WHAT IS BEING ASKED ▸ Leave out the pictures and set down exactly the lines from the start of the listing through the one with "put('pane', bme if", both included.

INFORMATION PROVIDED ▸
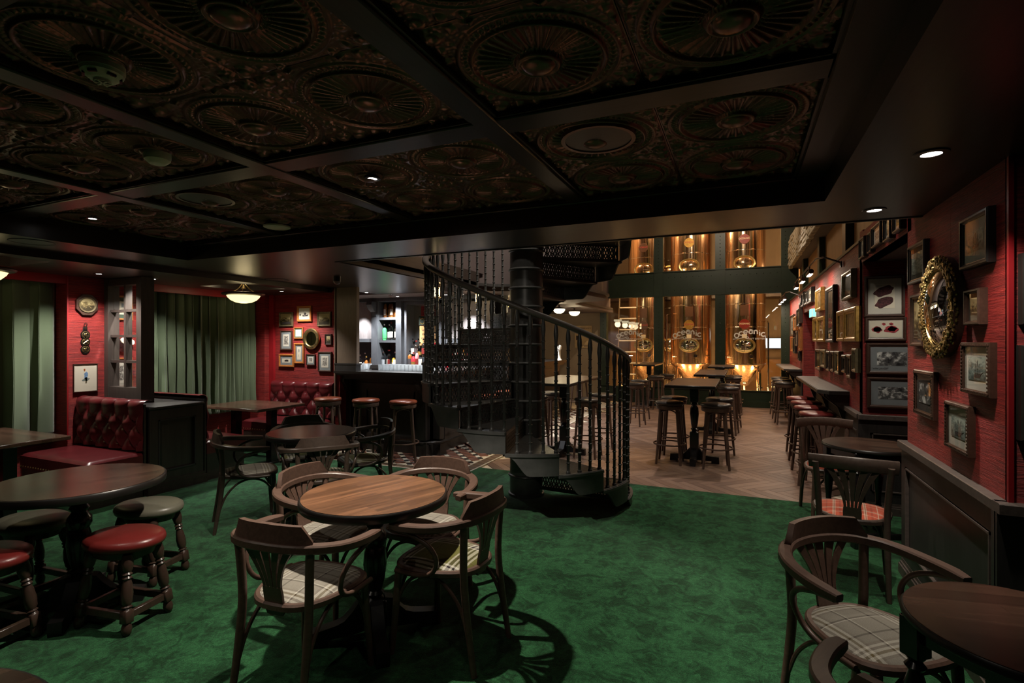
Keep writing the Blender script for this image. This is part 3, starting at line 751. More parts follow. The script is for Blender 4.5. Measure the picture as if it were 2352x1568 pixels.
def bull(u, v):
    x, z = (u - .5) * pw, (v - .5) * ph_; r = sqrt(x * x + z * z) / .085
    return (x, -.016 * exp(-r * r * 6) - .006 * exp(-((r - .8) / .22) ** 2), z)
bme = G().grid(bull, 22, 28).mesh('pane', 'pane', 80, False)
fme = G().box(-pw / 2, pw / 2, -.002, .002, -ph_ / 2, ph_ / 2).mesh('pane', 'pane', 0)
for i in range(4):
    for s_ in (-1, 1):
        put('pane', bme if (i, s_) in ((0, -1), (1, 1), (2, -1), (3, 1)) else fme, sc_, (mxx + s_ * (pw / 2 + .016), 0, iz0 + (iz1 - iz0) * (i + .5) / 4))

def tuft(Lb, H, nb, nr, T=.10, roll=True):
    # deep buttoned back: local x along, z up, front toward -y
    a = Lb / nb; b = H * .80 / nr
    def f(u, v):
        x = (u - .5) * Lb; z = v * H
        p, q = x / a + z / b * .5, x / a - z / b * .5
        if z < nr * b:
            h = (abs(sin(pi * p)) * abs(sin(pi * q))) ** .42
            h2 = abs(sin(pi * (x / a + .5 * nr))) ** .5
            k = max(0, min(1, (z - (nr - .9) * b) / (.8 * b))); h = h * (1 - k) + h2 * k * .9 + 0
        else: h = .9 * abs(sin(pi * (x / a + .5 * nr))) ** .5
        e = min(1, (Lb / 2 - abs(x)) / .03 + .15)
        y = -T * .25 - .055 * h * e
        if v > .84:
            t = (v - .84) / .16 * pi * .62
            y = y * cos(t * .6) - .03 * sin(t); z = H * .84 + .085 * sin(t)
            y += .075 * (1 - cos(t))
        return (x, y, z)
    return G().grid(f, nb * 16, nr * 16 + 22).mesh('tufted_back', 'leather', 60)
btn = G().ball((0, 0, 0), .011, 8, 0, 1, .5, 1).mesh('button', 'leather', 60)
def bench(label, Lb, loc_, rz, nb, nr, H=.50, dep=.50, wing=True):
    t = thing('tufted_bench', label, 'bench', loc_, rz)
    tb = put('tufted_back', tuft(Lb, H, nb, nr), t, (0, 0, .47))
    a = Lb / nb; b = H * .80 / nr
    for r in range(0, nr + 1):
        for i in range(-nb, nb + 1):
            x = i * a * .5
            if (i + r) % 2 == 0 and abs(x) < Lb / 2 - .03 and r > 0 and r <= nr: put('button', btn, tb, (x, -.030, r * b))
    G().box(-Lb / 2, Lb / 2, -.02, .0, .1, .93).obj('back_board', 'darkwood', t)
    def st_(u, v):
        x = (u - .5) * Lb; yy = -.03 - v * dep
        e = min(1, min((.5 - abs(u - .5)) * Lb / .05, 1)); ev = min(1, (1 - v) * dep / .06)
        return (x, yy, .45 + .03 * (sqrt(max(0, 1 - (1 - e) ** 2)) * sqrt(max(0, 1 - (1 - ev) ** 2)) - 1) + .008 * sin(pi * u) * sin(pi * v))
    g = G().grid(st_, 50, 20); g.box(-Lb / 2, Lb / 2, -dep - .03, -.03, .30, .425)
    g.obj('seat', 'leather', t, ang=50)
    G().box(-Lb / 2, Lb / 2, -dep - .01, -.03, .0, .30).obj('base', 'darkwood', t)
    s = G(); n = int(Lb / .045)
    for i in range(n): s.ball((-Lb / 2 + (i + .5) * Lb / n, -dep - .032, .325), .007, 6)
    s.obj('nail_heads', 'brass', t, kind='stuff')
    return t
bench('oxblood buttoned bench before the partition, beside the low stools', 1.13, (-6.085, 3.375, 0), 0, 5, 3)
bench('oxblood buttoned bench behind the partition, backing onto the glass screen', 1.13, (-6.085, 4.005, 0), pi, 5, 3)
bench('oxblood buttoned bench under the round brass porthole mirror', 1.20, (-6.00, 5.90, 0), 0, 5, 3)
bench('oxblood buttoned bench low under the right-hand wall, in the niche behind the small round table', 1.0, (1.84, 5.0, 0), -pi / 2, 4, 3)
for lab, x0, x1, y0, y1 in (('dark rectangular booth table before the curtained booth by the low stools', -6.45, -5.36, 1.95, 2.65), ('dark rectangular booth table between the two facing benches', -6.36, -5.33, 4.55, 5.30)):
    t = thing('booth_table', lab, 'table', ((x0 + x1) / 2, (y0 + y1) / 2, 0))
    w, d = (x1 - x0) / 2, (y1 - y0) / 2
    G().box(-w, w, -d, d, .715, .75, 0, .006).obj('table_top', 'table_dark', t)
    for s_ in (-1, 1):
        G().box(s_ * w * .62 - .045, s_ * w * .62 + .045, -.045, .045, .03, .715).obj('post', 'ebony', t)
        G().box(s_ * w * .62 - .05, s_ * w * .62 + .05, -d * .8, d * .8, 0, .04, 0, .008).obj('foot', 'ebony', t)
# ------------------------------------------------------------------ spiral stair
AX = Vector((-2.03, 5.00)); PH0 = degrees0 = math.degrees(atan2(-5.0, 2.03)); RO = 1.045
stair = thing('spiral_staircase', 'black cast iron spiral staircase with bamboo-shaped balusters round a thick column', 'staircase', (AX.x, AX.y, 0))
STEP, RISE, Z00 = 24.5, .18, .275
def pol(th, r, z=0):
    a = radians(PH0 + th); return (r * cos(a), r * sin(a), z)
cp = [(.0, 0), (.185, 0), (.185, .03)]
z = .03
while z < 5.1:
    cp += [(.168, z + .005), (.168, z + .165), (.183, z + .172), (.186, z + .18), (.183, z + .188)]; z += .19
cp += [(.168, 5.19), (0, 5.19)]
G().lathe(cp, 32).obj('newel_column', 'iron', stair, ang=30)
def zt(k): return Z00 + RISE * k
def tr_mesh():
    g = G(); n = 6
    pts = [pol(0 - PH0 + 0, .1)]
    a0, a1 = 0.6, -STEP - 1.2
    outer = [(RO * cos(radians(a0 + (a1 - a0) * i / n)), RO * sin(radians(a0 + (a1 - a0) * i / n))) for i in range(n + 1)]
    inner = [(.16 * cos(radians(a1 + (a0 - a1) * i / n)), .16 * sin(radians(a1 + (a0 - a1) * i / n))) for i in range(n + 1)]
    g.prism((outer + inner)[::-1], -.022, 0)
    return g.mesh('tread', 'tread', 30)
def skirt_mesh():
    g = G(); n = 22; R0, R1 = RO - .004, RO + .012
    prof = []
    for i in range(n + 1):
        t = i / n; a = radians(.2 - STEP * t)
        if t < .55: d = .185
        elif t < .93: q = (t - .55) / .38; d = .185 - .155 * (3 * q * q - 2 * q ** 3)
        else: d = .030
        prof.append((a, d))
    vs = []
    for a, d in prof:
        for R in (R0, R1):
            vs += [(R * cos(a), R * sin(a), .003), (R * cos(a), R * sin(a), -d)]
    fs = []
    for i in range(n):
        p, q = i * 4, (i + 1) * 4
        fs += [(p, q, q + 1, p + 1), (p + 2, p + 3, q + 3, q + 2), (p, p + 2, q + 2, q), (p + 1, q + 1, q + 3, p + 3)]
    fs += [(0, 1, 3, 2), (n * 4, n * 4 + 2, n * 4 + 3, n * 4 + 1)]
    g.add(vs, fs)
    for i in range(n):   # nosing bead
        pass
    g.sweep([((RO + .008) * cos(radians(-STEP * i / 8)), (RO + .008) * sin(radians(-STEP * i / 8)), -.012) for i in range(9)], RECT(.03, .022))
    return g.mesh('outer_string', 'iron', 30)
def lattice_mesh():
    g = G(); r0, r1, H = .165, 1.02, .158; t = .005
    g.box(r0, r1, -t, t, -.002, .016).box(r0, r1, -t, t, H - .014, H).box(r0, r0 + .015, -t, t, 0, H).box(r1 - .02, r1, -t, t, 0, H)
    z0, z1 = .014, H - .012; n = 15; w = (r1 - r0) / n; hw = .0048
    for i in range(n):
        x = r0 + i * w
        for s_ in (0, 1):
            for kx in (0,):
                a, b = ((x, z0), (x + w, z1)) if s_ == 0 else ((x + w, z0), (x, z1))
                for off in (0, .5):
                    a2, b2 = (a[0] + off * w, a[1]), (b[0] + off * w, b[1])
                    if max(a2[0], b2[0]) > r1: continue
                    d = Vector((b2[0] - a2[0], 0, b2[1] - a2[1])).normalized(); nn = Vector((d.z, 0, -d.x)) * hw
                    vs = [(a2[0] + nn.x * q, y, a2[1] + nn.z * q) for y in (-t, t) for q in (-1, 1)] + [(b2[0] + nn.x * q, y, b2[1] + nn.z * q) for y in (-t, t) for q in (-1, 1)]
                    g.add(vs, [(0, 1, 3, 2), (4, 6, 7, 5), (0, 4, 5, 1), (2, 3, 7, 6), (0, 2, 6, 4), (1, 5, 7, 3)])
        for cz in (.5,):   # quatrefoil bosses on the crossings
            for ox, oz in ((.5, .5), (0, .25), (0, .75)):
                cx, c_z = x + ox * w, z0 + (z1 - z0) * oz
                g.lathe([(.0085, -t * 1.3), (.0085, t * 1.3)], 6, (cx, 0, c_z), 0, 'y')
    return g.mesh('lattice_riser', 'iron', 0)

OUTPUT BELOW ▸
Keep writing the Blender script for this image. This is part 3, starting at line 751. More parts follow. The script is for Blender 4.5. Measure the picture as if it were 2352x1568 pixels.
def bull(u, v):
    x, z = (u - .5) * pw, (v - .5) * ph_; r = sqrt(x * x + z * z) / .085
    return (x, -.016 * exp(-r * r * 6) - .006 * exp(-((r - .8) / .22) ** 2), z)
bme = G().grid(bull, 22, 28).mesh('pane', 'pane', 80, False)
fme = G().box(-pw / 2, pw / 2, -.002, .002, -ph_ / 2, ph_ / 2).mesh('pane', 'pane', 0)
for i in range(4):
    for s_ in (-1, 1):
        put('pane', bme if (i, s_) in ((0, -1), (1, 1), (2, -1), (3, 1)) else fme, sc_, (mxx + s_ * (pw / 2 + .016), 0, iz0 + (iz1 - iz0) * (i + .5) / 4))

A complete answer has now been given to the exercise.